▶ [Problem details] Please quote every line word for word.

⟨

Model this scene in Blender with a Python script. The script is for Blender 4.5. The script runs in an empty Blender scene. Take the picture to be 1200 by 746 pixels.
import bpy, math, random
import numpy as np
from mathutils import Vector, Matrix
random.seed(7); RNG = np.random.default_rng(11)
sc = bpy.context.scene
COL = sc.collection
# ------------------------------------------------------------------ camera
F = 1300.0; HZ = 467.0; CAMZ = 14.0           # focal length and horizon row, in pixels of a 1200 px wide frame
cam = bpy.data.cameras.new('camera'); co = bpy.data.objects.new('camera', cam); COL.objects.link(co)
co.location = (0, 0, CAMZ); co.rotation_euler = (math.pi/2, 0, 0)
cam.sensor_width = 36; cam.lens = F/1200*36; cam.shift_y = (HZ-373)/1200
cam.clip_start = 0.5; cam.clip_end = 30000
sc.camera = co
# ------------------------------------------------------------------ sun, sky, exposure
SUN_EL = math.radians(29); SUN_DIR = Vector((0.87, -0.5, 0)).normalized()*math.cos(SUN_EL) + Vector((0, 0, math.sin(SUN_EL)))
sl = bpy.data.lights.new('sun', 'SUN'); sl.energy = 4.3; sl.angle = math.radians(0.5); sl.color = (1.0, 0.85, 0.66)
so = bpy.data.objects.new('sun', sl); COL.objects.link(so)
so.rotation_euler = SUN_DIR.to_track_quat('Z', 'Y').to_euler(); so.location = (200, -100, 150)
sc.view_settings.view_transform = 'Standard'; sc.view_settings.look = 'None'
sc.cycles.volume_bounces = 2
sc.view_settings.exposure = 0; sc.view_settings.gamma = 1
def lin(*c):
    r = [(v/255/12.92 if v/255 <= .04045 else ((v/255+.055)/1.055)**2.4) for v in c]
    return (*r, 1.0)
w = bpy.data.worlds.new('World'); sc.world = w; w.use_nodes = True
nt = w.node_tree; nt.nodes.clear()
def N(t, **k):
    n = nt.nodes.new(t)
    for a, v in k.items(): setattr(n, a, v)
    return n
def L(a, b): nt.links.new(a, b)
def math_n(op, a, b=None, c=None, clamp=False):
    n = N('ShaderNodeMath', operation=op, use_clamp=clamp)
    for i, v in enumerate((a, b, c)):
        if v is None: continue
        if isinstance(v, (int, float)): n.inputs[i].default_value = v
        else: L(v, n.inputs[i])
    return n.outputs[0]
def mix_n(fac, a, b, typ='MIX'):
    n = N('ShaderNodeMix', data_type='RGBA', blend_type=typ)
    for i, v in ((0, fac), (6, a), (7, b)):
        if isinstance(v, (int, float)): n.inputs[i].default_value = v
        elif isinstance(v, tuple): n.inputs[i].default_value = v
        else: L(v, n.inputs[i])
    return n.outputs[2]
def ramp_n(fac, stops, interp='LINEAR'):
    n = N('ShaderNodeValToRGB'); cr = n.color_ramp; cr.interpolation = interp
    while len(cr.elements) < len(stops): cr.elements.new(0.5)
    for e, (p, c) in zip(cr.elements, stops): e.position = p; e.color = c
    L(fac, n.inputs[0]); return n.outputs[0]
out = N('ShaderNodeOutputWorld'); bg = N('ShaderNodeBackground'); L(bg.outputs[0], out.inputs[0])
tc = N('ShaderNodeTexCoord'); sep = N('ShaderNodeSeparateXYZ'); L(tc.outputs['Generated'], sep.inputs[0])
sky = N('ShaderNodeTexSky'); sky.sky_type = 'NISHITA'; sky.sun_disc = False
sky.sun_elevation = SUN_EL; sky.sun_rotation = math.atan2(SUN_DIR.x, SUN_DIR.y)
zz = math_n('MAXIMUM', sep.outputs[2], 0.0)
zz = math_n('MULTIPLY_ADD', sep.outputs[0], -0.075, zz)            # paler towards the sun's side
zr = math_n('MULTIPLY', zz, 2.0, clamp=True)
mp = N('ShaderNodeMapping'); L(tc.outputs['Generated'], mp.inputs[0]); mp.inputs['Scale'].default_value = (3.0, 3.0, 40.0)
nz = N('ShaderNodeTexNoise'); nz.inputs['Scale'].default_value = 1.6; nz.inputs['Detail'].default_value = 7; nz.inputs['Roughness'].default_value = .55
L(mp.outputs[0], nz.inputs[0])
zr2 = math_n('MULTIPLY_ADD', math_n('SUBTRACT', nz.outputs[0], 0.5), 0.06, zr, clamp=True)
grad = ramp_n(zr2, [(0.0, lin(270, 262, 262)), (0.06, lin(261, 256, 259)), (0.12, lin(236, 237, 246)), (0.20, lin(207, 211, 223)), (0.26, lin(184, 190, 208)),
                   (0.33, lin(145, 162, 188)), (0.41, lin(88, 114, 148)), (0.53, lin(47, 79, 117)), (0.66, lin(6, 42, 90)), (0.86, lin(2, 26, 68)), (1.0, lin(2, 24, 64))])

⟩

▶ [Output of the task]
Model this scene in Blender with a Python script. The script is for Blender 4.5. The script runs in an empty Blender scene. Take the picture to be 1200 by 746 pixels.
import bpy, math, random
import numpy as np
from mathutils import Vector, Matrix
random.seed(7); RNG = np.random.default_rng(11)
sc = bpy.context.scene
COL = sc.collection
# ------------------------------------------------------------------ camera
F = 1300.0; HZ = 467.0; CAMZ = 14.0           # focal length and horizon row, in pixels of a 1200 px wide frame
cam = bpy.data.cameras.new('camera'); co = bpy.data.objects.new('camera', cam); COL.objects.link(co)
co.location = (0, 0, CAMZ); co.rotation_euler = (math.pi/2, 0, 0)
cam.sensor_width = 36; cam.lens = F/1200*36; cam.shift_y = (HZ-373)/1200
cam.clip_start = 0.5; cam.clip_end = 30000
sc.camera = co
# ------------------------------------------------------------------ sun, sky, exposure
SUN_EL = math.radians(29); SUN_DIR = Vector((0.87, -0.5, 0)).normalized()*math.cos(SUN_EL) + Vector((0, 0, math.sin(SUN_EL)))
sl = bpy.data.lights.new('sun', 'SUN'); sl.energy = 4.3; sl.angle = math.radians(0.5); sl.color = (1.0, 0.85, 0.66)
so = bpy.data.objects.new('sun', sl); COL.objects.link(so)
so.rotation_euler = SUN_DIR.to_track_quat('Z', 'Y').to_euler(); so.location = (200, -100, 150)
sc.view_settings.view_transform = 'Standard'; sc.view_settings.look = 'None'
sc.cycles.volume_bounces = 2
sc.view_settings.exposure = 0; sc.view_settings.gamma = 1
def lin(*c):
    r = [(v/255/12.92 if v/255 <= .04045 else ((v/255+.055)/1.055)**2.4) for v in c]
    return (*r, 1.0)
w = bpy.data.worlds.new('World'); sc.world = w; w.use_nodes = True
nt = w.node_tree; nt.nodes.clear()
def N(t, **k):
    n = nt.nodes.new(t)
    for a, v in k.items(): setattr(n, a, v)
    return n
def L(a, b): nt.links.new(a, b)
def math_n(op, a, b=None, c=None, clamp=False):
    n = N('ShaderNodeMath', operation=op, use_clamp=clamp)
    for i, v in enumerate((a, b, c)):
        if v is None: continue
        if isinstance(v, (int, float)): n.inputs[i].default_value = v
        else: L(v, n.inputs[i])
    return n.outputs[0]
def mix_n(fac, a, b, typ='MIX'):
    n = N('ShaderNodeMix', data_type='RGBA', blend_type=typ)
    for i, v in ((0, fac), (6, a), (7, b)):
        if isinstance(v, (int, float)): n.inputs[i].default_value = v
        elif isinstance(v, tuple): n.inputs[i].default_value = v
        else: L(v, n.inputs[i])
    return n.outputs[2]
def ramp_n(fac, stops, interp='LINEAR'):
    n = N('ShaderNodeValToRGB'); cr = n.color_ramp; cr.interpolation = interp
    while len(cr.elements) < len(stops): cr.elements.new(0.5)
    for e, (p, c) in zip(cr.elements, stops): e.position = p; e.color = c
    L(fac, n.inputs[0]); return n.outputs[0]
out = N('ShaderNodeOutputWorld'); bg = N('ShaderNodeBackground'); L(bg.outputs[0], out.inputs[0])
tc = N('ShaderNodeTexCoord'); sep = N('ShaderNodeSeparateXYZ'); L(tc.outputs['Generated'], sep.inputs[0])
sky = N('ShaderNodeTexSky'); sky.sky_type = 'NISHITA'; sky.sun_disc = False
sky.sun_elevation = SUN_EL; sky.sun_rotation = math.atan2(SUN_DIR.x, SUN_DIR.y)
zz = math_n('MAXIMUM', sep.outputs[2], 0.0)
zz = math_n('MULTIPLY_ADD', sep.outputs[0], -0.075, zz)            # paler towards the sun's side
zr = math_n('MULTIPLY', zz, 2.0, clamp=True)
mp = N('ShaderNodeMapping'); L(tc.outputs['Generated'], mp.inputs[0]); mp.inputs['Scale'].default_value = (3.0, 3.0, 40.0)
nz = N('ShaderNodeTexNoise'); nz.inputs['Scale'].default_value = 1.6; nz.inputs['Detail'].default_value = 7; nz.inputs['Roughness'].default_value = .55
L(mp.outputs[0], nz.inputs[0])
zr2 = math_n('MULTIPLY_ADD', math_n('SUBTRACT', nz.outputs[0], 0.5), 0.06, zr, clamp=True)
grad = ramp_n(zr2, [(0.0, lin(270, 262, 262)), (0.06, lin(261, 256, 259)), (0.12, lin(236, 237, 246)), (0.20, lin(207, 211, 223)), (0.26, lin(184, 190, 208)),
                   (0.33, lin(145, 162, 188)), (0.41, lin(88, 114, 148)), (0.53, lin(47, 79, 117)), (0.66, lin(6, 42, 90)), (0.86, lin(2, 26, 68)), (1.0, lin(2, 24, 64))])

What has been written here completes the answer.